____ Data records

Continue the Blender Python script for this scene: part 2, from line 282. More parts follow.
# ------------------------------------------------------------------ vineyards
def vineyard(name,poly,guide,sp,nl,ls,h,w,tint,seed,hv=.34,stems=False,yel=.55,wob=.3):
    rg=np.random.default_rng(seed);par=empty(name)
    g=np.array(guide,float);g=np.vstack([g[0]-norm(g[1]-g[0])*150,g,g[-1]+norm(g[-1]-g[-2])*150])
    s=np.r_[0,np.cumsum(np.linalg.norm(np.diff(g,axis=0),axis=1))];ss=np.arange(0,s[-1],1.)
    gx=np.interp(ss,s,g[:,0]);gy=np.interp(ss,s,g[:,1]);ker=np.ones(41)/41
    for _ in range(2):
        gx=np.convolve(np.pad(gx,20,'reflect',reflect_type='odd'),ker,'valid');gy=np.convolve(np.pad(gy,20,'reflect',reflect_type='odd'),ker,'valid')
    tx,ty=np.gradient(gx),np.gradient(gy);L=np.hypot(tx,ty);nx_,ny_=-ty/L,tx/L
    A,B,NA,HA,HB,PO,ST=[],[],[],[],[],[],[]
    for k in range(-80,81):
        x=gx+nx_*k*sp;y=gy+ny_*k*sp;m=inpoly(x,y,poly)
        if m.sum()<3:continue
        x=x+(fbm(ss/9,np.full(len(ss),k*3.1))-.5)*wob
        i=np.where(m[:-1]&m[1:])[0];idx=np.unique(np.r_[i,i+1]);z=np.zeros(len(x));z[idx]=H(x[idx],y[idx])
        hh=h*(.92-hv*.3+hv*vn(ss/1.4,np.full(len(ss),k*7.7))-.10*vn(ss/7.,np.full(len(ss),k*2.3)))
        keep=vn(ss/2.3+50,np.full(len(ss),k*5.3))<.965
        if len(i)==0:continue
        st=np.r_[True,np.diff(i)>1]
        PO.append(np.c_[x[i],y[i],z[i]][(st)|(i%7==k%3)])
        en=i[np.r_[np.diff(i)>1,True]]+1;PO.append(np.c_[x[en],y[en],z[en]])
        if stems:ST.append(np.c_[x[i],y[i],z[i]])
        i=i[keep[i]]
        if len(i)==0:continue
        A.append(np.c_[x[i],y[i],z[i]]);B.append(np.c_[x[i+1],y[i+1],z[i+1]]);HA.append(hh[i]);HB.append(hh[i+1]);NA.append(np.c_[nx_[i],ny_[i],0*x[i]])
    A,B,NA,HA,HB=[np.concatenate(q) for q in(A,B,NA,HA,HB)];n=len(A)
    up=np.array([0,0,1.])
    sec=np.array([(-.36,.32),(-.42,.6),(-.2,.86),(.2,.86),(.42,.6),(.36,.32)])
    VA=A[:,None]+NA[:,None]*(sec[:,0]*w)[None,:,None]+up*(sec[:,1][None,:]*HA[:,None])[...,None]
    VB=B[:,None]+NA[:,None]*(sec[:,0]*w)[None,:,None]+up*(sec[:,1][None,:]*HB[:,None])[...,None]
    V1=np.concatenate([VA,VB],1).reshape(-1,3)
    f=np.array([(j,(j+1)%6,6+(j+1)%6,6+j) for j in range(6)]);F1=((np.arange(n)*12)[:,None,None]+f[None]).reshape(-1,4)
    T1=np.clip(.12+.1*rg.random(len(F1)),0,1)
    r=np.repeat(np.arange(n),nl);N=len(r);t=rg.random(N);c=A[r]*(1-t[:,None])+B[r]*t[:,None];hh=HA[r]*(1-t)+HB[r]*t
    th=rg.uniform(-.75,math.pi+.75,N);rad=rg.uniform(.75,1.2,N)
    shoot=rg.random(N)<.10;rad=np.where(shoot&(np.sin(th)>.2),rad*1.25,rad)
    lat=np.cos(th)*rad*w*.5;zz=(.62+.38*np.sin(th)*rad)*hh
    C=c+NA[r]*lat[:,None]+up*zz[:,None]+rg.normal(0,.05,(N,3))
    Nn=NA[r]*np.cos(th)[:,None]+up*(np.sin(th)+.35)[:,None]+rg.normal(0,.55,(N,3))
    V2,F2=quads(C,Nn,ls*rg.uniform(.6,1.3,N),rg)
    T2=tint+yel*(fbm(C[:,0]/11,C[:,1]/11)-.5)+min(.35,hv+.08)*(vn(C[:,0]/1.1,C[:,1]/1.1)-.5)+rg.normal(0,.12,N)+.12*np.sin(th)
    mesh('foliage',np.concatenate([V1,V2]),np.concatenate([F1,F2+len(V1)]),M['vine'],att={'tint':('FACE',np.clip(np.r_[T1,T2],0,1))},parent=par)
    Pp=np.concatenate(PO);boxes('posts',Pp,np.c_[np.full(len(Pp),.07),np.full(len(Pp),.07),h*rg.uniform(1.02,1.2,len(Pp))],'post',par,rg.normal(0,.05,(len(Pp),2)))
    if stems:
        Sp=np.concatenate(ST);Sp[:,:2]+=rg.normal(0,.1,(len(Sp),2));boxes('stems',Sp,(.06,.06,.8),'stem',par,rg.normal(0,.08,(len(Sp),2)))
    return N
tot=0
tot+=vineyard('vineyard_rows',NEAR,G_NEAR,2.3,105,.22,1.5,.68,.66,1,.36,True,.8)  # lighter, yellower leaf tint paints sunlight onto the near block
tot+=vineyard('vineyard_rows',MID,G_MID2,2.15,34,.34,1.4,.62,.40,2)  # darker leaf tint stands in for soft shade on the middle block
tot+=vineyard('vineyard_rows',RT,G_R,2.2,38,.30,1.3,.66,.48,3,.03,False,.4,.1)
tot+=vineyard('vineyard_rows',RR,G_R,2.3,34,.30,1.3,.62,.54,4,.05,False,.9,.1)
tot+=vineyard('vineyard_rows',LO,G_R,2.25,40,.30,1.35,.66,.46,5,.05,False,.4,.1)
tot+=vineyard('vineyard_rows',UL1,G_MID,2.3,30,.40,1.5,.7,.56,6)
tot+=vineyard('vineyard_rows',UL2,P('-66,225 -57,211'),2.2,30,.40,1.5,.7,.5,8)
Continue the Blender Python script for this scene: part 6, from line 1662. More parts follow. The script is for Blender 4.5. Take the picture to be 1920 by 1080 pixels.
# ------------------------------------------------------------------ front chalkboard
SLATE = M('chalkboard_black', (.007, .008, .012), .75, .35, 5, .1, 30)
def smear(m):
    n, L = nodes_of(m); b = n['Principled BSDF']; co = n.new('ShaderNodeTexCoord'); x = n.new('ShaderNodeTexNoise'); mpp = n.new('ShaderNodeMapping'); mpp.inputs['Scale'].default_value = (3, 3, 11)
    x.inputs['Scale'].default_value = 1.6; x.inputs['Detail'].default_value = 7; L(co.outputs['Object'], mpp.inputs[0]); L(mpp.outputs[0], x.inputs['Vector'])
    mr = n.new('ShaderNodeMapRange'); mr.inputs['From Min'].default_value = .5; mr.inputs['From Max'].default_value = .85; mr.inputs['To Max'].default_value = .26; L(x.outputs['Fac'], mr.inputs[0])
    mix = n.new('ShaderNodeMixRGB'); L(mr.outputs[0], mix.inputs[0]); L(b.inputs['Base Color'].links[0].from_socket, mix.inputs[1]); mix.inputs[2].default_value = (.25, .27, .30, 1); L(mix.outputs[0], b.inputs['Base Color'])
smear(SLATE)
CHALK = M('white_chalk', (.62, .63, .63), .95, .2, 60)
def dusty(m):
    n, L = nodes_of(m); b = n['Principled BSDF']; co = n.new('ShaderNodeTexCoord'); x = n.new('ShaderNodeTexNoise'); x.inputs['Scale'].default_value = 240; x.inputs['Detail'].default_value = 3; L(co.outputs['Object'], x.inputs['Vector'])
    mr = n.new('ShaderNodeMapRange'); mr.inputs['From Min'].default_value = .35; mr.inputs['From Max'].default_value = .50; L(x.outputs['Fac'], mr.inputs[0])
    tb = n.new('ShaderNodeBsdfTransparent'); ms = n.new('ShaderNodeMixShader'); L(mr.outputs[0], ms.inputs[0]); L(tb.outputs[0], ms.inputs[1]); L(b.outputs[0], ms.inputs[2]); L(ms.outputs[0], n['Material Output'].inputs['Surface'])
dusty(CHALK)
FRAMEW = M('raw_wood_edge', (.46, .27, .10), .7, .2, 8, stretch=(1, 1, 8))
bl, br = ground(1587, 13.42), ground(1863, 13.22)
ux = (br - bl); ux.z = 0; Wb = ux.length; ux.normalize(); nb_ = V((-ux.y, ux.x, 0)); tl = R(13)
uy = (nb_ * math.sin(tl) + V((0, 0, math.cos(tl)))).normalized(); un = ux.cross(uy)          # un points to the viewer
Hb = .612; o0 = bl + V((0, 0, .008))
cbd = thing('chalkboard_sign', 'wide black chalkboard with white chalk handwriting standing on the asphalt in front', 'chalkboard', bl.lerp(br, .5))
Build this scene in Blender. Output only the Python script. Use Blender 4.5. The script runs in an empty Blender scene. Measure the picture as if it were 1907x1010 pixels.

________

**Goal**
Copy all lines from the material that include "scene".

**Worked answer**
Continue the Blender Python script for this scene: part 2, from line 282. More parts follow.
Continue the Blender Python script for this scene: part 6, from line 1662. More parts follow. The script is for Blender 4.5. Take the picture to be 1920 by 1080 pixels.
Build this scene in Blender. Output only the Python script. Use Blender 4.5. The script runs in an empty Blender scene. Measure the picture as if it were 1907x1010 pixels.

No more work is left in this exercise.